KUNDUZ - Taliban insurgents advancing on the capital of a northern Afghan province have captured a key adjoining district, officials said Sunday, sparking renewed alarm among residents who fear the fall of the besieged city.

The Taliban launched their annual summer offensive in late April with a brazen assault in Kunduz province, coming close to overrunning the provincial capital and sending civilian casualties soaring in outlying districts.

The capture of the worst-affected Chardarah district - at the edge of Kunduz city - reignited concerns over its potential fall as insurgents escalate their annual summer offensive.

“The district has fallen to Taliban after hours of fierce fighting. Twelve Afghan forces have lost their lives and 17 have been wounded,” Chardarah district chief Mohammad Yousuf Ayubi told AFP.

The militants are now as close as three kilometres to Kunduz city, increasingly hemmed in by the insurgency, with sporadic fighting still ongoing between the Taliban and pro-government forces.

The fall of a provincial capital would be a major setback for the Afghan government, which has been fighting a resilient Taliban insurgency since the 2001 US-led invasion of Afghanistan.

Deputy Afghan army chief General Murad Ali Murad said at least 70 security forces were surrounded by Taliban insurgents in Chardarah.

“We are going to start a military operation to retake the district on Sunday evening,” he told AFP. Abdul Sabor Nasrati, the police chief of the province on the border with Tajikistan, said the government was rushing reinforcements to Chardarah. Civilians are bearing the brunt of a large-scale insurgent offensive in Kunduz, the keystone of the Taliban’s summer fighting season which is expected to be the bloodiest in a decade.

The province is facing a humanitarian crisis, with thousands of families trapped in a vortex of violence as militancy spreads across the north, beyond traditional Taliban hotbeds in the south and east.

Fierce battles between insurgents and government forces in Chardarah late Saturday sent terrified residents fleeing towards Kunduz city, carrying babies, livestock and household possessions.

“The Taliban attacked our village and both sides sprayed bullets in all directions,” said 60-year-old Bibi Gul, clutching an infant. “The Taliban are fighting during the fasting month of Ramazan. They are not Muslims,” she told AFP. The militants recently rebuffed requests from senior Afghan clerics to halt attacks during Ramazan despite surging civilian casualties.

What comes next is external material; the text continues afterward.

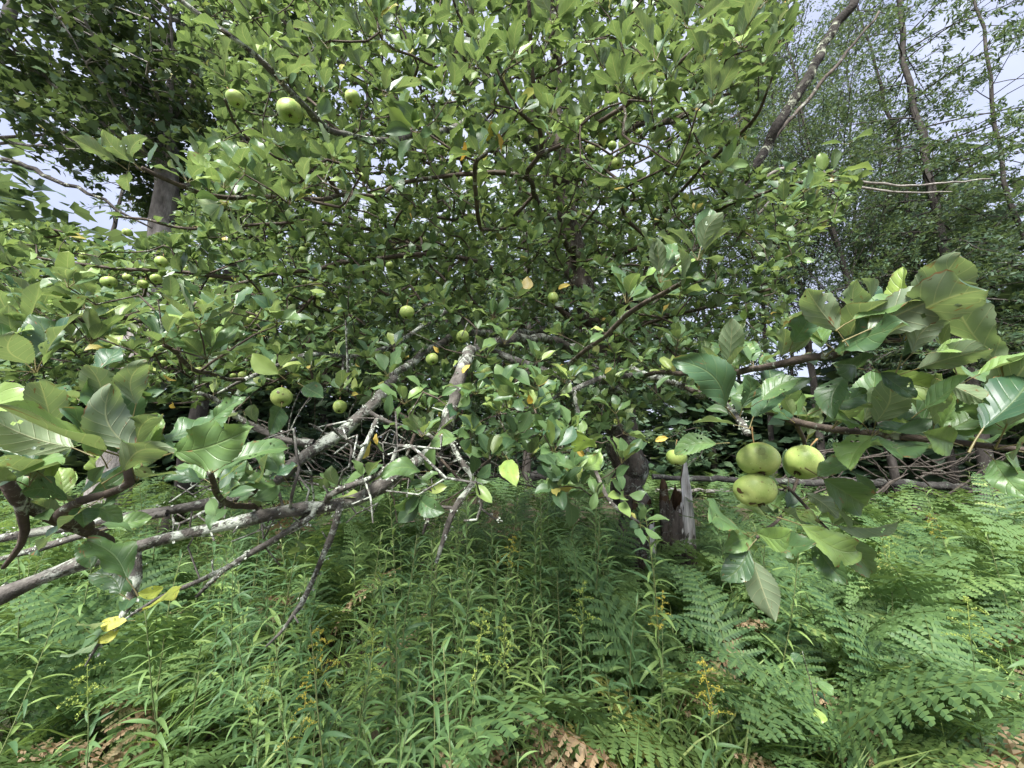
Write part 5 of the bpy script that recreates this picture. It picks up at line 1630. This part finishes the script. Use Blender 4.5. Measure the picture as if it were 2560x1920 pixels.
dead_wood("fallen_log", [(1630, 1192, 6.2, 4), (1760, 1197, 6.3, 4.5), (1900, 1204, 6.4, 5.5), (2150, 1206, 6.6, 6.5), (2350, 1215, 6.7, 7), (2560, 1240, 6.7, 7), (2700, 1250, 6.7, 7)], "long grey fallen log lying level across the trunks at right", M_LOG, 14, .08, seed=3)
dead_wood("fallen_log", [(1460, 1188, 5.0, 6), (1380, 1186, 5.2, 7), (1330, 1192, 5.3, 6)], "short lichened log end behind the centre leaves, left of broken trunk", M_DEAD, 12, .12, seed=4)
dead_wood("fallen_log", [(2180, 1260, 6.5, 6), (2300, 1285, 6.4, 8), (2450, 1330, 6.2, 9), (2620, 1380, 6.0, 9)], "dark brown log sloping down under the brush pile at right", M_ROT, 12, .1, seed=5)
dead_wood("fallen_log", [(1640, 1225, 6.8, 3), (1800, 1228, 6.8, 3.5), (1960, 1226, 6.9, 3)], "thin pale fallen pole behind the broken trunk", M_DEAD, 8, .08, seed=6)
for k in range(78):
    x0, y0 = random.uniform(1960, 2580), random.uniform(1120, 1330)
    L = random.uniform(70, 300)
    sl = random.choice([random.uniform(.1, .6), random.uniform(.2, .6), random.uniform(-.7, -.1), random.uniform(-1.6, 1.6)])
    L /= max(1, abs(sl) * 1.3)
    d0 = random.uniform(5.6, 7.4)
    dead_wood("dead_branch", [(x0 - L / 2, y0 - sl * L / 2, d0, random.uniform(.8, 2.4)), (x0, y0 + random.uniform(-12, 12), d0, 1.4), (x0 + L / 2, y0 + sl * L / 2, d0, .5)], "thin dead branch tangled in the brush pile at right", M_BRUSH, 6, .12, "dead branches of the brush pile", 100 + k, "branch")
for k in range(34):
    x0, y0 = random.uniform(560, 1480), random.uniform(1090, 1215)
    L = random.uniform(60, 240)
    sl = random.uniform(-.6, .6)
    d0 = random.uniform(4.2, 7)
    dead_wood("dead_branch", [(x0 - L / 2, y0 - sl * L / 2, d0, random.uniform(.6, 1.6)), (x0, y0 + random.uniform(-14, 14), d0, 1.0), (x0 + L / 2, y0 + sl * L / 2, d0, .4)], "thin dead branch in the dark wood under the apple crown", M_BRUSH, 5, .12, "dead branches under the crown", 200 + k, "branch")
# the arched bare limb at the left edge
dead_wood("bare_limb", [(-60, 400, 4.2, 2.6), (40, 405, 4.1, 2.5), (130, 450, 4.0, 2.2), (200, 475, 4.0, 1.9), (290, 520, 4.0, 1.5), (380, 570, 4.0, .9)], "arched bare limb reaching in from the left edge below the maple", M_SCAB, 10, .08, seed=8, cat="branch")

_t = 0
for _m in bpy.data.meshes: _t += sum(len(p.vertices) - 2 for p in _m.polygons) if len(_m.polygons) < 1 else len(_m.loops) - 2 * len(_m.polygons)
print("TRIS", _t)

Meanwhile, the Taliban have announced a 24-hour telephone “hotline” and email addresses for any government employees wishing to defect to them, as the tech-savvy militants try to bolster public support. “The Islamic Emirate will provide safety to anybody who defects from the Kabul puppet regime,” the Taliban said in a statement on their website on Sunday, using their formal name.

“They can get in touch with us 24/7 through these phone numbers and email addresses,” it added, listing two for each. The move demonstrates the Taliban’s efforts to boost public support for their resilient but unpopular insurgency following a string of defections to the Islamic State group in recent months.It marks a rare attempt by the Taliban to reach out to government officials, frequently targeted in growing insurgent attacks that have sent casualties soaring.

When AFP called one of the numbers, a militant representative who identified himself as Mullah Jalid said they had received more than 20 calls from government employees since the statement was posted.

“They all said labayk (Arabic for ‘we are at your service’) to our invitation,” Jalid said, a claim that was impossible to verify independently.

“This invitation is for all the employees of the government, military and civilian. They are welcome to come to us and we will protect them from the invaders and the stooge government.”

The statement, posted by the insurgent group’s “invitation and guidance commission”, also mentioned a radio communication code to help establish contact with the insurgents.

Once seen as uneducated thugs, the Taliban have developed a media-savvy PR team who use digital technology to reach out to audiences worldwide. When the Taliban ruled Afghanistan between 1996 and 2001, almost all electronic products were outlawed as un-Islamic. Photographs of living things were illegal and ownership of a video player could lead to a public lashing. But the Taliban have avidly embraced electronic communication and social media in recent years as a recruitment tool and to promote their propaganda.

Bomb kills nine children, 10 adults

Reuters adds: A roadside bomb killed at least 19 Afghan civilians including nine children in a southern province, officials said on Sunday.

Violence has spiralled in Afghanistan since the departure of most foreign forces at the end of last year. In the southern province of Helmand, police official Haji Janan Aqa said 19 people, including nine children and eight women, were killed on Saturday night. He said five people were wounded.

He said the villagers had recently fled fighting in in Marjah district and were apparently trying to go home.

"They wanted to return to their village, but their van hit a roadside bomb planted by Taliban," Aqa said.

A Reuters witness said all of the dead children he saw at the scene were under the age of five.

No one has claimed responsibility for the bombing. The Taliban typically deny targeting civilians, although their tactic of planting roadside bombs has been harshly criticised by the United Nations.